The package was headlined by prospects that the Orioles had just drafted in the first round of the 2025 draft, Caden Bodine and Slater de Brun. It will be interesting to track how those two progress, but in the early returns, the trade seems like one of the other lesser-known prospects was the real prize for the Rays: 22-year-old right-handed starting pitching prospect Michael Forret.

Forret was a 14th-round pick in the 2023 draft who had a breakout season in 2025, leading to him finishing the year in Double-A. This season, he's picked up right where he left off, pitching to a 1.75 ERA in 25.2 innings with the Rays' Double-A affiliate, the Montgomery Biscuits.

Forret is not a perfect pitching prospect; he's struggled to keep his walks down, and he's averaging almost one home run allowed per start, but he's been so hard to hit that he's sporting a sub-one WHIP despite having a double-digit BB%. In 2025, Forret flashed the near-elite command, so it's reasonable to think that as this season goes on, his early-season walk issues will subside and all the Rays will be left with is a top pitching prospect in the upper minors.

From the Orioles' side, Baz is off to a rough start this season, but his stuff has been good, and now that the Orioles have extended him, he has a five-year runway to give the Orioles enough value to make this a fair trade.

Results-wise, it's unfortunate that the Orioles might have handed over a top pitching prospect as a throw-in to a trade, but process-wise, this is what the Orioles should be doing.
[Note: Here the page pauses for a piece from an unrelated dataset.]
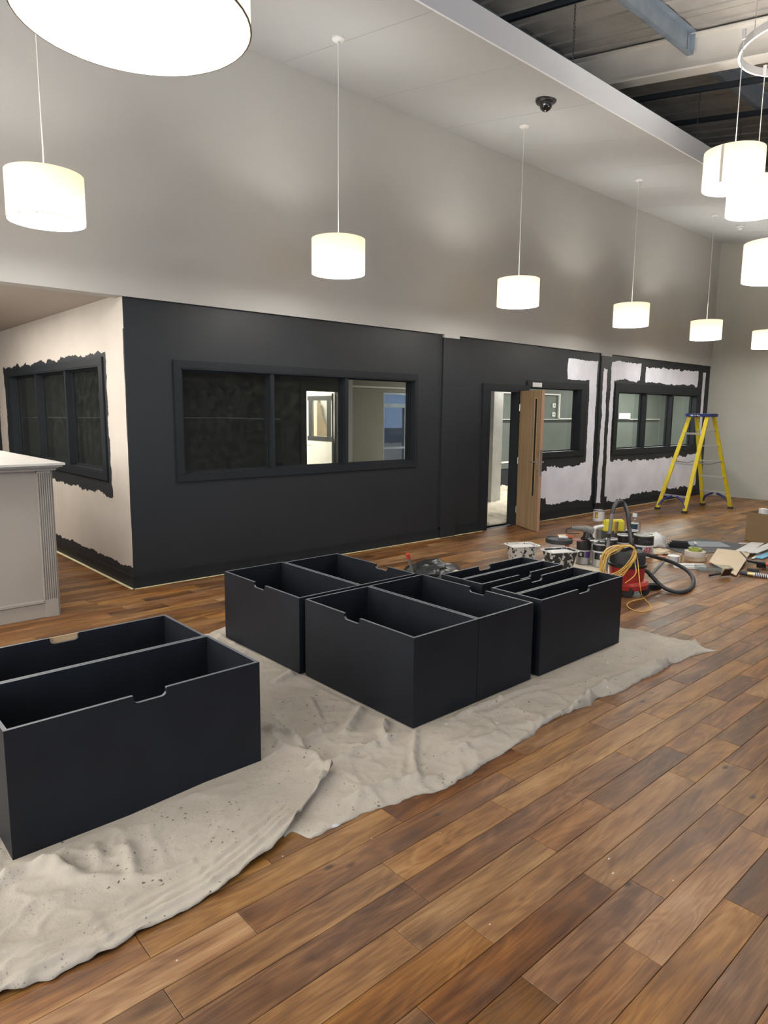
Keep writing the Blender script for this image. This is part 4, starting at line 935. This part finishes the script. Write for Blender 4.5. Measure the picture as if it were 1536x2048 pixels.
tin(tM, .070, .225, 'paint tin with light body hidden between the two black topped tins', M['alu'], M['alu'], M['wand'], GT, [], .8, False)
tin(tB, .090, .255, 'paint tin with black top and white square label, behind the vacuum wand', M['alu'], M['black'], M['alu'], GT, [(TC-.8, TC+.85, .085, .16, M['black']), (TC-.1, TC+.22, .10, .145, M['paper'])], .68, False)
tG = G(1285, 1112)
gl = tin(tG, .118, .265, 'large black gloss paint tin with a red label, right of the cluster', M['paper'], M['black'], mat('tin_lid', (.50, .49, .42), .35, metal=.5), GT, [(TC-.05, TC+.85, .028, .13, M['redl']), (TC-.95, TC-.12, .055, .13, M['navy'])], .54, True)
def onc(cx_, r, ang0, z0_): return lambda x, y, z: Vector((cx_.x+math.cos(ang0+x/r)*(r+.002), cx_.y+math.sin(ang0+x/r)*(r+.002), z0_+y))
text_mesh('FULL\nGLOSS', .052, M['paper'], gl, 'label_text', onc(tG, .118, TC+.42, .082), True)
text_mesh('One', .05, M['wand'], gl, 'label_text', onc(tG, .118, TC+.35, .20), False)
tK = G(1197, 1041); tin(tK, .092, .17, 'white paint tin with a wire handle, farthest back near the pilaster', M['paper'], M['paper'], M['black'], GT, [(TC-.7, TC-.1, .05, .15, M['brownw']), (TC-.45, TC-.2, .06, .11, M['yellowp'])], .9, True)
# more small tins and pots filling the group
for px, py, r, h, lb, lo, up in ((1222, 1104, .07, .17, 'short dark paint tin directly behind the wand', M['alu'], M['black']), (1246, 1100, .08, .20, 'dark paint tin under the hose, right of the wand', M['alu'], M['black']), (1262, 1090, .075, .20, 'dark paint tin directly behind the gloss tin', M['alu'], M['black']), (1240, 1096, .075, .12, 'wide low tin under the yellow packet', M['wand'], M['black'])):
    tin(G(px, py), r, h, lb, lo, up, M['paper'], GT, [], .5, False)
# sander and heat gun resting on the tins
s0 = tA+Vector((.03, .02, .27)); t = thing('orbital_sander', s0, 'grey orbital sander with cord lying on the black topped tin', 'sander')
uR = Vector((math.cos(YAW), -math.sin(YAW), 0))
def off(b, r_, u_, f_=0): return b+uR*r_+Vector((0, 0, u_))+Vector((math.sin(YAW), math.cos(YAW), 0))*f_
MB().tube(spline([off(s0, -.15, .135), off(s0, -.06, .13), off(s0, .02, .12), off(s0, .09, .09)], 5), [.022]*4+[.030]*4+[.043]*4+[.05]*4, 12).build('body', M['wand'], t, smooth=True)
MB().lathe([(.075, 0), (.08, .015), (.055, .04), (.045, .08)], off(s0, .04, .0), 24).build('sanding_pad', M['black'], t, smooth=True)
MB().tube(spline([off(s0, -.15, .135), off(s0, -.20, .12), off(s0, -.215, .085), off(s0, -.17, .07), off(s0, -.06, .075)], 6), .005, 6).build('cord', M['black'], t, smooth=True)
tag(MB().obox(off(s0, .0, -.005), (.25, .09, .012), RZ(-YAW)).build('paint_tray_lid', mat('pinkish_card', (.36, .16, .14), .6), bevel=.003), 'pinkish paint stained card under the grey sander', 'card')
h0 = tM+Vector((.08, .02, .235)); t = thing('heat_gun', h0, 'white and grey spray gun standing upright behind the tins', 'spray gun')
MB().tube(spline([off(h0, -.02, .0), off(h0, -.02, .09), off(h0, .0, .13), off(h0, .09, .15)], 5), [.02]*6+[.024]*5+[.018]*5, 10).build('body', M['paper'], t, smooth=True)
MB().tube([off(h0, .045, 0), off(h0, .045, .11)], .028, 12).build('cup', M['wand'], t, smooth=True)
mb = MB()
rr_ = random.Random(3)
for k in range(9):
    p = off(tB, rr_.uniform(-.10, .09), .268+rr_.uniform(0, .02), rr_.uniform(-.03, .08))
    o = MB().obox(p, (rr_.uniform(.05, .11), rr_.uniform(.02, .04), .014), Matrix.Rotation(rr_.uniform(0, 3), 3, 'Z') @ Matrix.Rotation(rr_.uniform(-.2, .2), 3, 'X')).build('paint_brush', [M['paper'], M['wand'], M['black']][k % 3], bevel=.004)
    tag(o, 'small ' + ('white', 'grey', 'black')[k % 3] + ' paint stained brush heaped on the tin beside the vacuum wand', 'brush', 'brushes heaped on the tins')
# yellow packet with wooden block, bottle, bag
yb = G(1228, 1066, 0); yb = Vector((yb.x-.35, yb.y-.2, 0)); pk = G(1226, 1062, .14)
t = tag(MB().obox(pk+Vector((0, 0, .075)), (.28, .10, .17), RZ(-YAW)).build('yellow_packet', M['yellowp'], bevel=.02), 'yellow packet standing behind the paint tins', 'packet')
tag(MB().box(pk.x-.14, pk.y-.12, .0, pk.x+.14, pk.y+.10, .138).build('packing_crate', M['slate'], bevel=.005), 'dark low crate under the yellow packet', 'crate')
tag(MB().obox(off(pk, .0, .03, -.12), (.055, .03, .24), Matrix.Rotation(.06, 3, 'Y')).build('wood_block', M['brownw'], bevel=.004), 'brown wooden offcut leaning upright against the yellow packet', 'offcut')
bt = G(1268, 1062, 0); k_ = .93; bt = Vector((bt.x*k_, bt.y*k_, 0)); 
t = thing('solvent_bottle', bt, 'large clear solvent bottle with white cap and dark label', 'bottle')
MB().lathe([(.07, .0), (.085, .01), (.085, .10), (.08, .105), (.085, .11), (.085, .24), (.03, .31), (.026, .325)], bt, 28).build('bottle_body', M['clear'], t, smooth=True)
MB().lathe([(.033, .318), (.033, .362)], bt, 20).build('cap', M['paper'], t, smooth=True)
tcd = math.atan2(-bt.y, -bt.x); vs = []
for i in range(9):
    a = tcd-.55+1.1*i/8
    for z in (.15, .23): vs.append(bt+Vector((math.cos(a)*.0865, math.sin(a)*.0865, z)))
MB().add(vs, [(2*i, 2*i+2, 2*i+3, 2*i+1) for i in range(8)]).build('label', M['navy'], t)
vs = []
for i in range(9):
    a = tcd-.65+1.3*i/8
    for z in (.09, .25): vs.append(bt+Vector((math.cos(a)*.0858, math.sin(a)*.0858, z)))
MB().add(vs, [(2*i, 2*i+2, 2*i+3, 2*i+1) for i in range(8)]).build('label', M['paper'], t)
def blob(name, pts, r, m, label, cat, seed=1, sq=.6, nn=(20, 14)):
    """crumpled soft heap between points"""
    bm = bmesh.new(); c = sum((Vector(p) for p in pts), Vector())/len(pts)
    mb = MB(); n, mlat = nn; ext = Vector(r); V = []; 
    for j in range(mlat+1):
        th = PI*j/mlat
        for i in range(n):
            ph = 2*PI*i/n; d_ = Vector((math.sin(th)*math.cos(ph), math.sin(th)*math.sin(ph), math.cos(th)))
            k = 1+.30*noise.noise(d_*2.1+Vector((seed, 0, 0)))+.18*abs(noise.noise(d_*5.5+Vector((0, seed, 0))))
            p = c+Vector((d_.x*ext.x, d_.y*ext.y, d_.z*ext.z))*k
            p.z = max(p.z, pts[0][2]); V.append(p)
    Fs = [(j*n+i, j*n+(i+1) % n, (j+1)*n+(i+1) % n, (j+1)*n+i) for j in range(mlat) for i in range(n)]
    mb.add(V, Fs); bm.free(); o = mb.build(name, m, smooth=True); return tag(o, label, cat)
p = G(1309, 1094, .0); blob('plastic_bag', [(p.x, p.y, .002), (p.x, p.y, .11)], (.13, .13, .12), M['paper'], 'white crumpled bag slumped beside the gloss tin', 'bag', 3)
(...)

They have a limited window right now where Gunnar Henderson, Adley Rutschman, and Pete Alonso are on the team as their offensive core, and they need pitchers who can contribute right now. The only real issue Orioles fans should have with this trade is that they didn't do it again for Freddy Peralta or Mackenzie Gore and build a rotation that wouldn't put the games out of reach in the second inning every game.